Published August 30, 2011
by iris_author
This blog was originally published in Professor Mark Winfield's blog.
Tim Hudak’s Progressive Conservatives have enjoyed a long-standing lead in the polls in the run up to the October 6th Ontario provincial election, but the race has tightened considerably over the past two months. With the PCs, Liberals, NDP and Greens moving into full election mode, the outcome now looks like anyone’s guess. What we do know is that the issues of electricity and energy are likely to be central to the campaign.
The electricity sector in Ontario has been in turmoil for the better part of the last two decades, following the Harris government’s experiments with a competitive market model for the system. Dalton McGuinty’s Liberal government was seen to make a decisive move in the direction of ‘greening’ the system through its 2009 Green Energy and Green Economy Act, establishing a feed-in-tariff system for renewable energy projects. But the government’s behaviour on the file became increasingly contradictory following the departure of the legislation’s architect, Energy and Infrastructure Minister George Smitherman in the fall of 2009. The government abruptly went, for example, from providing incentives for off-shore wind development to imposing ban on such projects this past spring.

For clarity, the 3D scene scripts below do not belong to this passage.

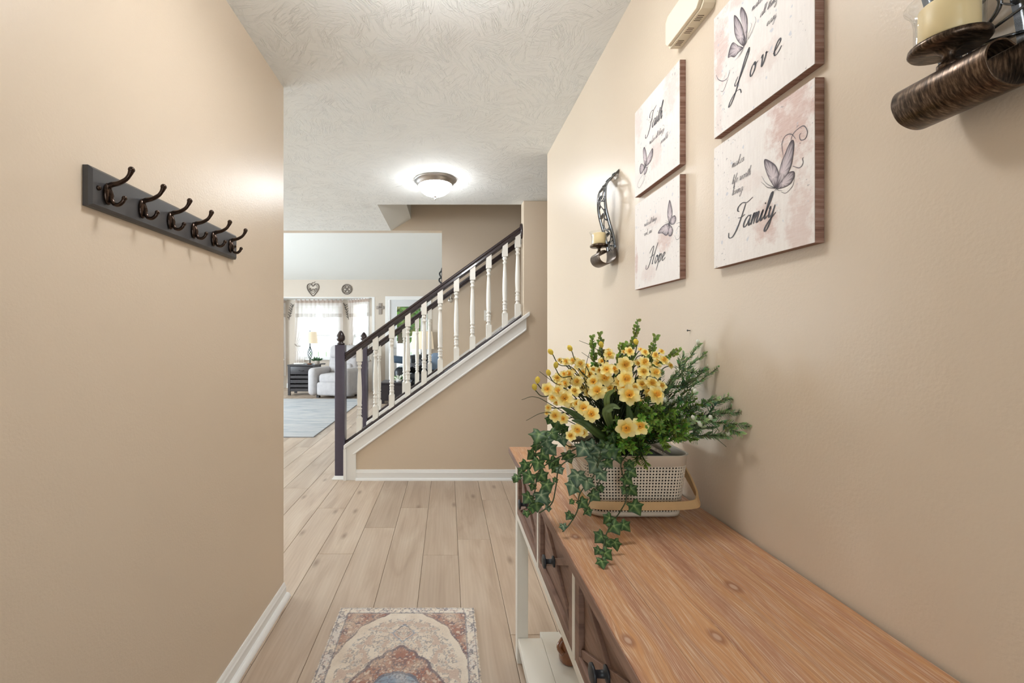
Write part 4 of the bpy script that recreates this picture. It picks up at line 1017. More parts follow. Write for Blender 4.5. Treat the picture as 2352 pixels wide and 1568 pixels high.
# ================================================================== ceramic figurine on the lower shelf
MAT['glaze'] = simple('brown_ceramic_glaze', srgb(128, 78, 46), 0.18, var=0.4, vscale=30, coat=0.6)
fg = thing('ceramic_figurine', 'small glossy brown ceramic figurine on the white lower shelf', 'figurine', (0.43, 1.545, 0.1015))
g = MB(); z0 = 0.1015
g.lathe([(0.0, 0), (0.030, 0), (0.034, 0.006), (0.035, 0.030), (0.031, 0.060), (0.024, 0.080), (0.017, 0.090), (0.0, 0.094)], (0.428, 1.548, z0), 20)
g.ball((0.445, 1.530, z0+0.022), 0.028, 14, (1.25, 0.8, 0.75))
g.build('body', MAT['glaze'], fg)
g = MB(); g.ball((0.414, 1.548, z0+0.108), 0.021, 14); g.ball((0.402, 1.560, z0+0.126), 0.007, 8); g.ball((0.426, 1.560, z0+0.126), 0.007, 8); g.ball((0.408, 1.530, z0+0.103), 0.010, 10)
g.build('head', MAT['glaze'], fg)
for sx in (-1, 1):
    MB().tube(crom([(0.428+sx*0.020, 1.545, z0+0.078), (0.425+sx*0.034, 1.535, z0+0.055), (0.425+sx*0.022, 1.520, z0+0.040)], 5), [0.009]*11, 8).build('arm', MAT['glaze'], fg)
# ================================================================== perforated basket
MAT['basket'] = simple('oatmeal_plastic', srgb(216, 204, 186), 0.42)
MAT['bamboo'] = simple('pale_bamboo', srgb(200, 164, 118), 0.42, var=0.12, vscale=40)
MAT['soil'] = simple('dark_moss_filler', (0.012, 0.022, 0.010), 0.95, var=0.5, vscale=60)
BCX, BCY, BZ0, BHh = 0.457, 1.165, TZ+0.0006, 0.151
bk = thing('storage_basket', 'oatmeal perforated basket with bamboo handle holding the flowers', 'basket', (BCX, BCY, BZ0))
def rrect(hx, hy, r, n):
    """n points evenly spaced on a rounded rectangle"""
    segs = [(hx-r)*2, r*PI/2, (hy-r)*2, r*PI/2]*2; tot = sum(segs); out = []
    for i in range(n):
        d = tot*i/n; k = 0
        while d > segs[k]: d -= segs[k]; k += 1
        q, odd = divmod(k, 2)
        cx = [(hx-r), (hx-r), -(hx-r), -(hx-r)]; cy = [-(hy-r), (hy-r), (hy-r), -(hy-r)]
        if not odd:
            p = [(-(hx-r)+d, -hy), (hx, -(hy-r)+d), ((hx-r)-d, hy), (-hx, (hy-r)-d)][q]
        else:
            a = -PI/2+q*PI/2+d/r; p = (cx[q]+r*math.cos(a), cy[q]+r*math.sin(a))
        out.append(p)
    return out
NC, NR = 124, 15
def bring(t_, n=NC, ins=0.0):
    hx, hy = lerp(0.111, 0.127, t_)-ins, lerp(0.117, 0.130, t_)-ins
    return rrect(hx, hy, lerp(0.034, 0.040, t_), n)
zp0, zp1 = 0.014, 0.126
m = MB(); rows = []
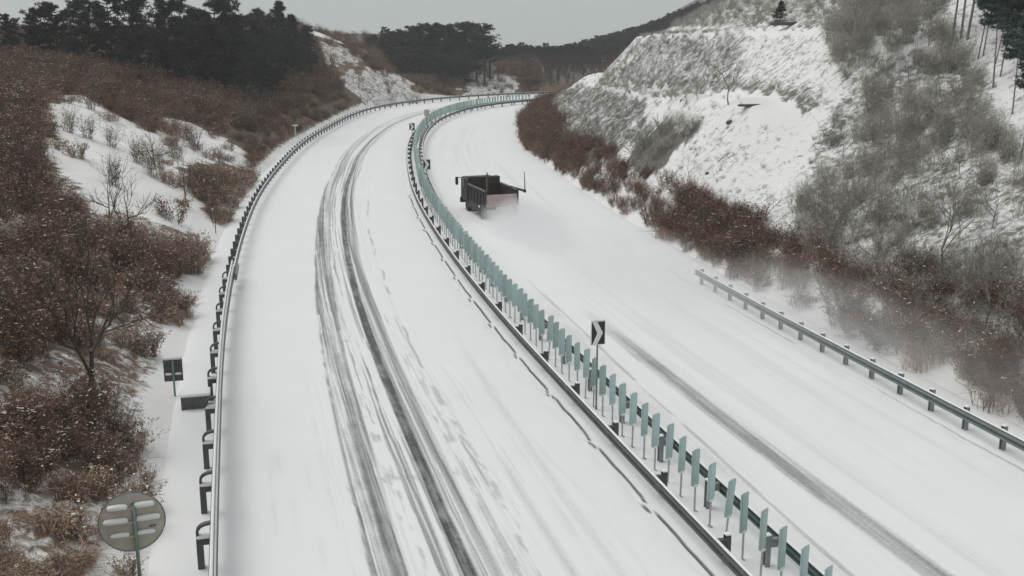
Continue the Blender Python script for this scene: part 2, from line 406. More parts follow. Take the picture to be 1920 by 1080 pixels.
    T = np.maximum(T, band(c, .06, .04) * .42 * (1 - sst(S, 58, 70)) * sst(st2, .2, .4)); T = np.maximum(T, band(c - .45, .42, .16) * (.11 + .22 * (clump - .4)) * (1 - sst(S, 55, 70)))
    T = np.maximum(T, band(c - .95, .05, .04) * .35 * (1 - sst(S, 55, 70)) * sst(clump, .4, .5))
    for dc in (5.2, 6.9, 7.3): T = np.maximum(T, band(dc + (S - 90) * .012, .07, .06) * .14 * sst(S, 84, 92) * (1 - sst(S, 118, 140)))
    T = np.maximum(T, band(10.85 + (vnoise(S * .3, S * 0) - .5) * .1, .035, .03) * .5 * (S < 66) * sst(fbm(S * .2, S * 0 + 4, 2), .33, .45))
    T = np.maximum(T, band(-10.55, .04, .04) * .25 * (S < 66)); T = np.maximum(T, band(-10.35, .03, .03) * .16 * (S < 66) * sst(clump, .3, .5))
    jl = 42.35 + (D + 6) * .10 + (vnoise(D * 1.5, D * 0) - .5) * .12                     # joint showing through the worn tracks
    T = np.maximum(T, (np.abs(S - jl) < .16) * (D > -7.75) * (D < -4.3) * .30 * sst(vnoise(D * 2, D * 0 + 3), .2, .5))
    rc = (D > 1.8) * (D < 10.8) * 1.0
    T = np.maximum(T, rc * (.15 * fbm(S * .05, D * .9, 3) * (1 - sst(S, 38, 70)) * sst(st * .5 + st2 * .5, .3, .9)))
    T = np.maximum(T, rc * .13 * sst(fbm(S * .04 + 9, D * 2.2, 3), .5, .72) * sst(D, 2, 4))
    T = np.clip(T, 0, 1)
    H += -.035 * T + .012 * (st - .5) * (T > .05) + .03 * (fbm(S * .15, D * .5, 3) - .5)
    H += .03 * np.exp(-((D + 6.3) / .25) ** 2) + .02 * fbm(S * 1.5, D * 4, 2) * sst(np.abs(D + 5.8), 2.2, 1.2)
    H += .05 * (fbm(S * .8, D * 2, 3) - .5) * ((D > .1) & (D < 2.4)) 
    lump = fbm(S * 2.6, D * 2.6, 4) - .5
    H += lump * (.10 * (np.exp(-((D + 10.4) / .5) ** 2) + np.exp(-((D - 2.2) / .45) ** 2) + np.exp(-((D - 10.3) / .6) ** 2) + np.exp(-((D + .55) / .3) ** 2)) + .016)
    X, Y = P(S, D)
    edge = np.where(D < -12.4, (-12.4 - D) * .5, 0) + np.where(D > 13.2, (D - 13.2) * .5, 0)
    V = np.stack([X, Y, H - edge], -1).reshape(-1, 3); ns, nd = S.shape
    a = (np.arange(ns - 1)[:, None] * nd + np.arange(nd - 1)).ravel()
    F = np.stack([a, a + 1, a + nd + 1, a + nd], -1)[:, ::-1]
    me = bpy.data.meshes.new("road"); me.from_pydata(V.tolist(), [], F.tolist()); me.materials.append(M_road)
    at_ = me.attributes.new('track', 'FLOAT', 'POINT'); at_.data.foreach_set('value', T.ravel().astype(np.float32))
    uvl = me.uv_layers.new(name='along'); li = np.empty(len(me.loops), dtype=np.int32); me.loops.foreach_get('vertex_index', li)
    uv = np.stack([S.ravel()[li], D.ravel()[li]], -1).astype(np.float32); uvl.data.foreach_set('uv', uv.ravel())
    me.polygons.foreach_set('use_smooth', np.ones(len(me.polygons), dtype=bool)); me.update()
    tag(link(bpy.data.objects.new("road", me)), kind='structure')
build_road()

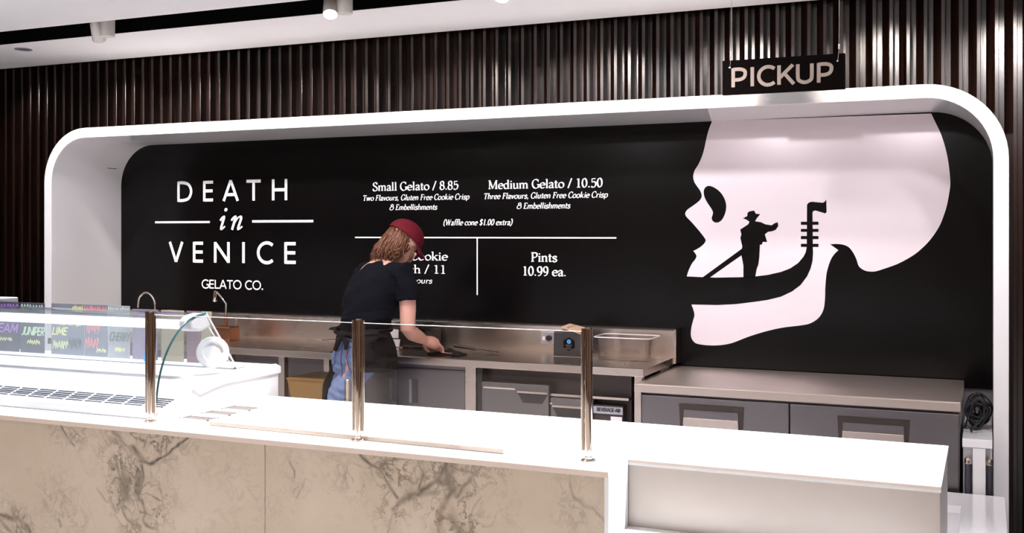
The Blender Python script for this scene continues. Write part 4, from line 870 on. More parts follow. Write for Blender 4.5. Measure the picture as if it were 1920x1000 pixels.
# ------------------------------------------------------------------ steel prep bench along the wall
BT = .844; BX0, BX1, BY0, BY1 = -5.36, -1.507, 4.985, 5.555
pb = thing('prep_bench', 'long stainless steel prep bench with upstand along the black menu board', 'bench', (-3.4, 5.3, 0))
mb = MB(); mb.prism_x([(BY0, BT - .036), (BY0, BT), (BY0 + .012, BT + .003), (BY0 + .03, BT), (BY1, BT), (BY1, BT - .036)], BX0, BX1)
mb.build('worktop', M['steel'], pb, bevel=.0015)
mb = MB(); mb.prism_x([(BY1 - .004, BT - .03), (BY1 - .004, .982), (BY1 + .006, .988), (BY1 + .085, .988), (BY1 + .085, .97), (BY1 + .012, .97), (BY1 + .012, BT - .03)], BX0, BX1 + .0)
mb.build('upstand', M['steel'], pb)
MB().box(BX1 - .004, BX1 + .008, BY1 - .006, BY1 + .09, BT - .036, .989).build('upstand_end', M['chrome'], pb)
for x in (BX0 + .05, -4.35, -3.63, -1.545):
    for y in (BY0 + .06, BY1 - .06): MB().box(x - .019, x + .019, y - .019, y + .019, 0.0, BT - .036).build('leg', M['steel'], pb)
MB().box(BX0 + .05, -3.22, BY0 + .05, BY1 - .05, .20, .225).build('undershelf', M['steel_dark'], pb)
MB().box(BX0 + .03, -1.53, BY1 + .04, BY1 + .05, .02, BT - .04).build('rear_panel', M['grey_wall'], pb)

# steel cupboard under the bench, beside the worker
cb = thing('steel_cupboard', 'stainless two-door cupboard under the prep bench beside the worker', 'cupboard', (-2.7, 5.25, 0))
cx0, cx1 = px_x(672, 5.02), px_x(892, 5.02)
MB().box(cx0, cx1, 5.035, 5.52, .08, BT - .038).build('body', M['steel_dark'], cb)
MB().box(cx0 + .02, cx1 - .02, 5.08, 5.45, 0, .08).build('plinth', M['black_plastic'], cb)
xm = px_x(745, 5.02)
for a, b, h in ((cx0 + .006, xm - .003, px_x(737, 5.01)), (xm + .003, cx1 - .062, px_x(774, 5.01))):
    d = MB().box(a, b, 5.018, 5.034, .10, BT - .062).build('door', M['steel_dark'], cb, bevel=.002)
    q = MB(); q.box(h - .024, h + .024, 5.014, 5.019, .60, .725); q.build('handle_recess', M['card_black'], d)
    MB().box(h - .024, h - .008, 5.0125, 5.0145, .60, .725).build('pull', M['steel'], d)
MB().box(cx1 - .06, cx1, 5.02, 5.034, .08, BT - .04).build('side_stile', M['steel'], cb)

# under-bench drawer fridge
df = thing('drawer_fridge', 'dark under-bench drawer fridge lettered BEVERAGE-AIR beneath the right of the prep bench', 'fridge', (-2.0, 5.25, 0))
dx0, dx1 = px_x(893, 5.02), px_x(1176, 5.02)
MB().box(dx0, dx1, 5.09, 5.50, .06, BT - .039).build('body', M['brown_trim'], df)
MB().box(dx0, dx0 + .03, 5.03, 5.09, .06, BT - .039).build('post', M['black_plastic'], df)
MB().box(dx0, dx1, 5.12, 5.48, 0, .06).build('plinth', M['black_plastic'], df)
MB().box(dx0 + .03, dx1, 5.04, 5.09, .68, .692).build('counter_rail', M['steel'], df)
def drawer(pa, pb, zt, hx0, hx1):
    a, b = px_x(pa, 5.02), px_x(pb, 5.02)
    d = MB().box(a, b, 5.02, 5.085, .36, zt).build('drawer', M['label_silver' if False else 'steel_dark'], df, bevel=.003)
    MB().tube([(a + .015, 5.012, zt - .028), (hx0 - .01, 5.012, zt - .028)], .005, 8).build('rail', M['chrome'], d)
    MB().prism_y([(hx0, zt - .045), (hx1, zt - .045), (hx1 - .03, zt - .095), (hx0 + .03, zt - .095)], 5.016, 5.021).build('handle_recess', M['black_plastic'], d)
    MB().box(hx0, hx1, 5.012, 5.020, zt - .046, zt - .036).build('grip', M['steel'], d)
drawer(903, 1029, .735, px_x(971, 5.02), px_x(1027, 5.02))
drawer(1032, 1112, .675, px_x(1036, 5.02), px_x(1100, 5.02))
la, lb = px_x(1100, 5.02), px_x(1167, 5.02)
lp = MB().box(la, lb, 5.03, 5.088, .40, .652).build('control_panel', M['brown_trim'], df, bevel=.002)
MB().box(la, lb, 5.024, 5.031, .612, .647).build('name_strip', M['label_silver'], lp)
mb = MB(); lettering(mb, 'BEVERAGE-AIR', px_x(1119, 5.02), px_x(1163, 5.02), .6235, .0175, lambda a, b, l=0: (a, 5.0225 - l, b), SANS, .2, .2); mb.build('lettering', M['black_plastic'], lp, fix=False)
MB().box(px_x(1144, 5.02), px_x(1165, 5.02), 5.028, 5.0305, .555, .600).build('sticker', M['paper'], lp)

# ------------------------------------------------------------------ low fridge with two doors
lf = thing('worktop_fridge', 'low stainless two-door worktop fridge right of the prep bench under the skull', 'fridge', (-.82, 5.25, 0))
RX0, RX1, RY0, RY1, RT = -1.500, -.100, 4.885, 5.63, .790
lx0 = px_x(1189, 4.885)
mb = MB(); mb.prism_x([(RY0, RT - .040), (RY0, RT - .004), (RY0 + .006, RT), (RY1, RT), (RY1, RT - .040)], lx0, RX1); mb.build('worktop', M['steel_top'], lf, bevel=.001)
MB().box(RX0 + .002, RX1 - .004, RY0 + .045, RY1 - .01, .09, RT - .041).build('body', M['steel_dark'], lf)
MB().box(RX0 + .03, RX1 - .03, RY0 + .09, RY1 - .05, .0, .09).build('plinth', M['black_plastic'], lf)
xg = px_x(1481, 4.9)
for a, b, (ha, hb, za) in ((RX0 + .012, xg - .003, (1273, 1394, 757)), (xg + .003, RX1 - .006, (1570, 1706, 780))):
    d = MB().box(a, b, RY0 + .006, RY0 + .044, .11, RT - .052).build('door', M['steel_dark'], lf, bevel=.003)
    A, B = px_x(ha, 4.885), px_x(hb, 4.885); zt = on_y(ha, za, 4.885)[2]
    MB().prism_y([(A, zt), (B, zt), (B - .008, zt - .16), (A + .008, zt - .16)], RY0 - .001, RY0 + .007).build('handle_frame', M['brown_trim'], d)
    h = MB().prism_y([(A + .024, zt - .026), (B - .024, zt - .026), (B - .018, zt - .15), (A + .018, zt - .15)], RY0 - .004, RY0 - .0005).build('handle_plate', M['steel_dark'], d)
    MB().prism_y([(A + .022, zt - .062), (B - .022, zt - .062), (B - .018, zt - .145), (A + .018, zt - .145)], RY0 - .010, RY0 - .004).build('grip', M['steel'], h, bevel=.004)
MB().box(RX0, RX0 + .011, RY0 + .004, RY0 + .044, .09, RT - .041).build('stile', M['steel'], lf)

# ------------------------------------------------------------------ things at the right end
pd = thing('low_cabinet', 'narrow white cabinet with dark round posts squeezed between low fridge and white frame', 'cabinet', (-.03, 5.0, 0))
ct_ = .644
MB().box(-.093, .022, 4.865, 5.60, ct_ - .036, ct_).build('cap', M['white_lacquer'], pd, bevel=.002)
MB().box(-.091, .021, 4.925, 5.58, .0, ct_ - .0365).build('body', M['white_lacquer'], pd)
a, b = px_x(1824, 4.87), px_x(1848, 4.87)
MB().box(a, b, 4.868, 4.924, .0, ct_ - .0365).build('center_rail', M['white_lacquer'], pd, bevel=.002)
for px in (1815.5, 1855.5):
    X = px_x(px, 4.895); r = .0135
    k = MB().lathe([(r, .10), (r, .545), (0, .545)], (X, 4.895, 0), 20).build('round_post', M['dark_grey'], pd, smooth=True)
    MB().lathe([(r + .001, .535), (r + .001, .552), (r - .004, .560), (0, .560)], (X, 4.895, 0), 20).build('chrome_cap', M['chrome'], k, smooth=True)
lz = .42
lo = thing('low_ledge', 'low white L-shaped ledge on the floor at the right end of the counter', 'ledge', (-.1, 4.5, 0))
xr = on_z(1885, 935, lz)[0]; xi = on_z(1802, 950, lz)[0]; yb = 4.845; yf = on_z(1770, 947, lz)[1]
MB().prism_z([(-.75, yf), (xi, yf), (xi, 3.7), (xr, 3.7), (xr, yb), (-.75, yb)], lz - .03, lz).build('top', M['white_lacquer'], lo, bevel=.002)
MB().prism_z([(-.74, yf + .01), (xi + .01, yf + .01), (xi + .01, 3.71), (xr - .01, 3.71), (xr - .01, yb - .01), (-.74, yb - .01)], 0, lz - .03).build('base', M['white_lacquer'], lo)
# coil of black cables on the low cabinet
mb = MB(); rn = random.Random(8)
for k in range(34):
    c = Vector((-.036 + rn.uniform(-.010, .010), 5.13 + rn.uniform(-.05, .06), .725)); rx = rn.uniform(.014, .050); rz = rn.uniform(.022, .074); ph = rn.random() * 6; tl = rn.uniform(-.5, .5)
    pts = []
    for i in range(29):
        a = 2 * math.pi * i / 28
        x = rx * math.cos(a) + .003 * math.sin(3 * a + ph); z = rz * math.sin(a) + .004 * math.cos(2 * a + ph)
        pts.append(c + Vector((x, z * tl * .5 + .01 * math.sin(a + ph), z)))
    mb.tube(pts, .0038, 8, caps=False)
mb.tube([Vector(p) for p in catmull([(-.085, 5.02, .66), (-.07, 5.0, .72), (-.04, 5.0, .79), (-.01, 5.0, .77), (-.02, 5.0, .71), (-.055, 5.0, .668), (-.06, 5.0, .649)], 6)], .0042, 8)
tag(mb.build('cable_coil', M['rubber'], smooth=True, origin=(-.036, 5.13, ct_)), 'tangled coil of black cables on the narrow white cabinet by the frame', 'cable')

# ------------------------------------------------------------------ things on the bench
def tap(label, pts, r, base, head=None):
    t = thing('tap', label, 'tap', base, None)
    MB().lathe([(.026, 0), (.026, .012), (.016, .02), (.014, .06), (.010, .066)], base, 20).build('base', M['chrome'], t, smooth=True)
    MB().tube(pts, r, 12).build('spout', M['chrome'], t, smooth=True)
    if head: MB().lathe([(.009, 0), (.012, .02), (.011, .055), (.016, .065), (0, .068)], head, 16, axis=(-.06, 0, -1)).build('spray_head', M['chrome'], t, smooth=True)
    return t
ty = 5.44
P = lambda a, b: Vector(on_y(a, b, ty))
x1 = P(291, 560); bz_ = BT
tap('chrome gooseneck tap rising behind the first chrome post', [(x1.x, ty, BT + .06)] + [tuple(v) for v in catmull([P(291, 610), P(291, 575), P(288, 561), P(281, 552), P(274, 549), P(267, 552), P(261, 560), P(259, 577)], 5)], .0065, (x1.x, ty, BT))
x2 = P(424, 570)
t = tap('chrome pull-down tap with angled arm below GELATO CO.', [(x2.x, ty, BT + .06), P(424, 590), P(424, 570), P(416, 559), P(406, 548)], .0065, (x2.x, ty, BT), tuple(P(404, 546)))
MB().tube([(x2.x, ty - .001, BT + .066), (x2.x, ty - .001, P(424, 592).z)], .011, 14).build('riser', M['copper'], t, smooth=True)  # copper colour paints the warm reflection on the chrome column
x3 = P(447, 625)
MB().tube([(x2.x, ty - .02, BT + .05), (x3.x, ty - .02, BT + .05)], .010, 12).build('valve_arm', M['chrome'], t, smooth=True)
mb = MB(); mb.ball((x3.x, ty - .02, BT + .05), .020, .020, .018, 16); mb.tube([(x3.x, ty - .02, BT + .06), (x3.x + .004, ty - .02, BT + .115)], .006, 8); mb.ball((x3.x + .004, ty - .02, BT + .118), .012, .012, .008, 12); mb.build('valve_handle', M['chrome'], t, smooth=True)
cp = MB(); a = px_x(406, 5.33); b = px_x(440, 5.33); cp.box(a, b, 5.28, 5.38, BT + .0005, BT + .085)
tag(cp.build('copper_box', M['copper'], bevel=.006, origin=((a + b) / 2, 5.33, BT)), 'copper-coloured box below the angled pull-down tap on the prep bench', 'box')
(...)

The Liberals have now clearly decided make ‘green’ energy a wedge issue against Hudak’s Tories, who have promised to repeal the 2009 legislation. The green energy focus offers the government some potentially significant electoral advantages, particularly among younger voters for whose loyalty the Liberals are competing with the NDP and Greens. The complication for the Liberals is that you can’t claim to be all that green when, regardless of the Green Energy Act, your are irrevocably committed (as the government seems to be) to keeping the province’s electricity system 50% nuclear in a post-Fukishima world.
PC Leader Tim Hudak is a politician who has lived by the catchy sound bite, epitomized by his party’s powerpointish ‘changebook’ platform. But now the Conservative leader finds himself in deepening waters as questions from the media, municipalities and the public, aware of where the same sort of content thin platform has lead Toronto Mayor Rob Ford, grow about what Hudak would actually do on complex files like electricity.
The Tories have already been vilified in the press for their suggestion that they can make the billions in debt, largely left over from the old Ontario Hydro’s nuclear projects, that underlie the debt retirement charge appearing on Ontarians’ electricity bills, magically disappear. Otherwise, beyond repeal of the Green Energy Act, the PCs have been decidedly vague on what their actual plans for the electricity system are. Recent work by the Pembina Institute has made clear that abandonment of the commitment to green energy would actually do very little to reduce electricity rates. At the same time it would increase the risks of higher costs and environmental impacts as a result of the need to rely more heavily on natural-gas fired power plants instead of wind and other renewables.
The number of new solar and other renewable energy installations apparent to anyone travelling the Ontario countryside this summer raises another question – whether the Tories have miscalculated the appeal of the Act’s feed–in-tariff system in their own rural heartland.
Andrea Horwath’s NDP has presented a platform that is strong on energy efficiency and in its opposition to both new nuclear faculties and further refurbishments of existing ones. But its commitments on energy efficiency are undermined in part by the party’s promise to remove the HST from energy bills, and thereby reduce the incentives to consumers to conserve. A better strategy would be to target support specifically at the impact of the HST on low-income Ontarians.
The NDP platform contains another, even bigger contradiction, proposing to put Ontario Power Generation in charge of the large scale development of renewable energy in the province. Presumably the product of an effort at reconciliation with the Power Workers’ Union, the proposition would put the future of renewable energy in Ontario in the hands of an institution whose focus and expertise is on ‘hard path’ energy technologies like nuclear and coal.
Mike Schreiner’s Greens, for their part, share a certain amount of energy policy space with the NDP, with a strong focus on energy efficiency and conservation and opposition to new nuclear facilities. But while the NDP proposes to put Ontario Power Generation at the helm of renewable energy development the Greens emphasize locally-owned, community-based combined heat and power and renewable energy projects and the possibility of imports of hydroelectricity from Quebec and Manitoba. But the Greens’ platform also plays to local opponents of renewable energy projects, making references to “restoring” local decision-making over energy projects, an idea shared by Progressive Conservatives.
So far, none of the parties has put together a compelling picture of how they intend to stabilize the province’s electricity system and put it on a path to environmental and economic sustainability. They all deserve to face tough questions about their electricity plans as the campaign unfolds.